Neural Data Shaping and Evaluation via Mutual Information Estimation

Machine learning in sensitive domains like healthcare currently faces a major bottleneck due to the scarcity of data that is publicly available. Privacy protection regulations such as HIPAA and GDPR and recent progress in information estimation literature motivate us to investigate the issue from an information theoretic perspective. In this thesis, we propose InfoShape, an encoder training scheme that aims to maintain privacy while also preserving utility for downstream prediction tasks.
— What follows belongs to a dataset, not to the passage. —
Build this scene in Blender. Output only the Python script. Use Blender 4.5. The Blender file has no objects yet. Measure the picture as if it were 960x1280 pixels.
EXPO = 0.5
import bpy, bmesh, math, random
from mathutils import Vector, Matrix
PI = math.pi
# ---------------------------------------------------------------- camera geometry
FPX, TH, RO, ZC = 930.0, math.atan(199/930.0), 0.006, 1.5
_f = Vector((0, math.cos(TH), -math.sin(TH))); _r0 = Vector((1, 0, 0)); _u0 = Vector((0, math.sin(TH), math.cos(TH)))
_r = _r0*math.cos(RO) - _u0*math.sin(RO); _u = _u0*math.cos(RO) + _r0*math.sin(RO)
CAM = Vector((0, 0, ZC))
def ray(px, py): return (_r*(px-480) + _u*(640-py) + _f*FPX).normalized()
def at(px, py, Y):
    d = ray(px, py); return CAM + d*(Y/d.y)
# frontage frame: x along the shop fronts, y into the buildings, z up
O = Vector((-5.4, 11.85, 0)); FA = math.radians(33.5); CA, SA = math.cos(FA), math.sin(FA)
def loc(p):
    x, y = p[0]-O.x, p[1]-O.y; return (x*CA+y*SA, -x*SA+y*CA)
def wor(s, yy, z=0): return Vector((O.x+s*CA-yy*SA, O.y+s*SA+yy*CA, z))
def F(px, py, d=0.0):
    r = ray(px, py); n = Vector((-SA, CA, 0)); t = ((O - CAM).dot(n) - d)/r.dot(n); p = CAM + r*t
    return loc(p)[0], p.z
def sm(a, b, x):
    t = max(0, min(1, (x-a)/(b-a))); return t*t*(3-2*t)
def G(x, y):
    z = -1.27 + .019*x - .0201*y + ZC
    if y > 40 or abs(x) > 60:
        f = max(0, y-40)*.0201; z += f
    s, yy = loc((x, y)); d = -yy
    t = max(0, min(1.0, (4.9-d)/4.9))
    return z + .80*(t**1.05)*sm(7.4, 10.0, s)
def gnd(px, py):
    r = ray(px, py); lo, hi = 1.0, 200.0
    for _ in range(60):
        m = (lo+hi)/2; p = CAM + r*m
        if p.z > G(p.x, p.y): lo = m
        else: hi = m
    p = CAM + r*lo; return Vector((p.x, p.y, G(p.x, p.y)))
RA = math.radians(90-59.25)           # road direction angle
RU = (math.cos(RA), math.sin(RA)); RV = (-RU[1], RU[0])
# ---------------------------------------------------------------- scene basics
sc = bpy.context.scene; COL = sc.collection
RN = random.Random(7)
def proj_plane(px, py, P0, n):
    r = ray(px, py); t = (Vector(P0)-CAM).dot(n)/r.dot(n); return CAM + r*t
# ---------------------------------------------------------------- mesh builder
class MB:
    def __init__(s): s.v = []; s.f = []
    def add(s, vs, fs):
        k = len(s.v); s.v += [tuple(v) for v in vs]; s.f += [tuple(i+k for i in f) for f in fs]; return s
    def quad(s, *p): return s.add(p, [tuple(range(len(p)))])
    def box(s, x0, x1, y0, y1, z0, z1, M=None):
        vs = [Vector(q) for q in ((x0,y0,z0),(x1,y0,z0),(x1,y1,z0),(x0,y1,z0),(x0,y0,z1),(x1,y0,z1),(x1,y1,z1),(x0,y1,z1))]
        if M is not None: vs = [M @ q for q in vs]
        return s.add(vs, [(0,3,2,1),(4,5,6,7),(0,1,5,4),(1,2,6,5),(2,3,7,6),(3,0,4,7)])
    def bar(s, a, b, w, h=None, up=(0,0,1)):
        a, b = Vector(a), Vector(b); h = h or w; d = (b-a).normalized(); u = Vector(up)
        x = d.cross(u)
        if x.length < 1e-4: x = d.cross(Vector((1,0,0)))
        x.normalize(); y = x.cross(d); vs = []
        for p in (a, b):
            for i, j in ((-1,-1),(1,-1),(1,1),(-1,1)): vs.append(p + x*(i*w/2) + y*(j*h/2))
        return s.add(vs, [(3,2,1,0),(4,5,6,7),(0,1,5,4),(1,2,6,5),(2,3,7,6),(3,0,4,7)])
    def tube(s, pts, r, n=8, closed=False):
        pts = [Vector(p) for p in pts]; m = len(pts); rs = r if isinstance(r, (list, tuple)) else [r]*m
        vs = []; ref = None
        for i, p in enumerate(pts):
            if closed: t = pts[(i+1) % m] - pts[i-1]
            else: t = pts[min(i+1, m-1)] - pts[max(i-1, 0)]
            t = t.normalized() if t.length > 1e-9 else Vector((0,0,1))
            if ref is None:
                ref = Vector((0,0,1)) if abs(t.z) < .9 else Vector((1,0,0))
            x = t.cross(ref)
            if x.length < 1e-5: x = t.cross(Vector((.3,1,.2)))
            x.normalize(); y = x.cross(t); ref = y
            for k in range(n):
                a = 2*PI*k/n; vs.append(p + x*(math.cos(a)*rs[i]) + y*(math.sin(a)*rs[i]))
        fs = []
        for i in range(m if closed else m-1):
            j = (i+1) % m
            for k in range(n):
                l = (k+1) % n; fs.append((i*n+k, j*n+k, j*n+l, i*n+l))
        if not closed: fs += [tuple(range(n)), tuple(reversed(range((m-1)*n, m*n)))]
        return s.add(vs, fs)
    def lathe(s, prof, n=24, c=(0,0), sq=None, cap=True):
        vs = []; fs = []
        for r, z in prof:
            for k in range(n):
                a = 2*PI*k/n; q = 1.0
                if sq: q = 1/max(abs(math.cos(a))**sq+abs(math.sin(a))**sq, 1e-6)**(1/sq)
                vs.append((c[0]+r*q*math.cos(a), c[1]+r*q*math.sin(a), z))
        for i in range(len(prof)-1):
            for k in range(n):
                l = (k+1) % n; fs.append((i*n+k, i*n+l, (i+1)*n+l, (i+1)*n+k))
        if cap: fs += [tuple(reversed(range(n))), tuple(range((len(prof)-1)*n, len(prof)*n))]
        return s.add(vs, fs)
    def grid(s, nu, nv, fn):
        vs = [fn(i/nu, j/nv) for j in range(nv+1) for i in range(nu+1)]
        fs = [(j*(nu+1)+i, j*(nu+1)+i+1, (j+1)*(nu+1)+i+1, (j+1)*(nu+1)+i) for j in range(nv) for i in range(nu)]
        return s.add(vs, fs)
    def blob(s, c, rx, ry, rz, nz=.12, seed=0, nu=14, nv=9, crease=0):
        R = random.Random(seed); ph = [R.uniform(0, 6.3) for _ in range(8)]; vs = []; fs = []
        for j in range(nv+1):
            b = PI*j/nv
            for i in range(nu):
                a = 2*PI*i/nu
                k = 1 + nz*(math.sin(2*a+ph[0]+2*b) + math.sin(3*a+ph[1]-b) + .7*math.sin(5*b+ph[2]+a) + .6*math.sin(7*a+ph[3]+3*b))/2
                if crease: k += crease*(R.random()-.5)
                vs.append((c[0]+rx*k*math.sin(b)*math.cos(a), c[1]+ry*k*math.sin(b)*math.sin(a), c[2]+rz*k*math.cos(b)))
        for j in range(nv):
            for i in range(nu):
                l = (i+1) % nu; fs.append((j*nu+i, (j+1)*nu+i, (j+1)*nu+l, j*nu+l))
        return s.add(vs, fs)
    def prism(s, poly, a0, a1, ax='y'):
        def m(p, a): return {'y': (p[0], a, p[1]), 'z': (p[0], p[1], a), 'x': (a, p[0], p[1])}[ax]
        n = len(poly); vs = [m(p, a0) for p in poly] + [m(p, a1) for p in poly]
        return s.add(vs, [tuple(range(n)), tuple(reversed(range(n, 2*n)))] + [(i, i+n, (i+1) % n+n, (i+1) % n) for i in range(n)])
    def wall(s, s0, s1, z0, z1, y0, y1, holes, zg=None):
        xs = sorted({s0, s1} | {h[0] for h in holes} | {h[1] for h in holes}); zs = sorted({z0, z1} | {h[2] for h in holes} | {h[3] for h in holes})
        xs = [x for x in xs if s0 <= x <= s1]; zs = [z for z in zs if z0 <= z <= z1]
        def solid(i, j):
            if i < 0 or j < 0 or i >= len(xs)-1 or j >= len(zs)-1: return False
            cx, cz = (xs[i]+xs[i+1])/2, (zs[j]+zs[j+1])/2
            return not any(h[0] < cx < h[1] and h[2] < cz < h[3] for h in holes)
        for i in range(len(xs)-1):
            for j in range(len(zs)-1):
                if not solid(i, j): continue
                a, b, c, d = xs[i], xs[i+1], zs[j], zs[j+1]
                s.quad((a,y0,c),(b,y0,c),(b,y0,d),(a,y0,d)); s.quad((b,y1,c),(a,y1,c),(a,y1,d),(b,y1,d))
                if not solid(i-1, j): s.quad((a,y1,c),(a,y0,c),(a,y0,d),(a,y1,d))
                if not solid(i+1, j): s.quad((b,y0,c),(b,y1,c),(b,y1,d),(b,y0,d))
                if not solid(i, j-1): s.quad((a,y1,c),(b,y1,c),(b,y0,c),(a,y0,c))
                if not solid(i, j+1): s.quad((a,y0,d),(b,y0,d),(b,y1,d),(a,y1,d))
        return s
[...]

We achieve this by utilizing mutual information neural estimation (MINE) [2] to estimate two quantities, privacy leakage: the mutual information between the original inputs and the encoded representations, and utility score: the mutual information between the encoded representations and the intended labeling information for classification. We train a neural network as our encoder by using our privacy and utility measures in a Lagrangian optimization. We show empirically on Gaussian generated data that InfoShape is capable of altering encoded sample outputs such that the privacy leakage is reduced and the utility score increases. Moreover, we observe that the classification accuracy of downstream models has a meaningful connection with the utility score, which improves after we train an encoder compared to the untrained encoder. This work has profound implications for privacy-preserving machine learning and could serve as a pivotal tool in the future for revolutionizing AI in areas like healthcare.